Fisheries Act, R.S.C., 1985, c. F‑14  (formerly R.S.C. 1970, c. F-14).

Fisheries Act, S.C. 1868, c. 60.

Gitksan‑Wet’suwet’en Indian Fishing By‑Law, SOR/86‑612, ss. 2, 3, 4.

Indian Act, R.S.C., 1985, c. I‑5 , s. 81(1) (o) [am. c. 32 (1st Supp.), s. 15(3) ] (formerly R.S.C. 1970, c. I-6 [am.

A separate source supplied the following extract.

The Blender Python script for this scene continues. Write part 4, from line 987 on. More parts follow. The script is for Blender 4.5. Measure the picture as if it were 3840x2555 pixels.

S.C. 1985, c. 27, s. 15.1(2)]).

North-West Territories Act, R.S.C. 1886, c. 50, s. 11.

Authors Cited

Coulson, H. J. W., and Urquhart A. Forbes.  The Law relating to Waters, 2nd ed.  London:  Sweet and Maxwell, 1902.

La Forest, Gérard V.  Water Law in Canada — The Atlantic Provinces.  Ottawa:  Information Canada, 1973.

APPEAL from a judgment of the British Columbia Court of Appeal (1993), 80 B.C.L.R. (2d) 245, [1993] 5 W.W.R. 629, [1993] 4 C.N.L.R. 117, 33 B.C.A.C. 18, 54 W.A.C. 18, allowing the Crown’s appeal from a decision of the British Columbia Supreme Court (1990), 51 B.C.L.R. (2d) 247, [1991] 2 W.W.R. 359, [1991] 1 C.N.L.R. 162, 5 C.R.R. (2d) 118, upholding the acquittal of the accused by Smyth Prov. Ct. J., [1989] 4 C.N.L.R. 143, on a charge of fishing without a licence.  Appeal allowed, L’Heureux‑Dubé and McLachlin JJ. dissenting.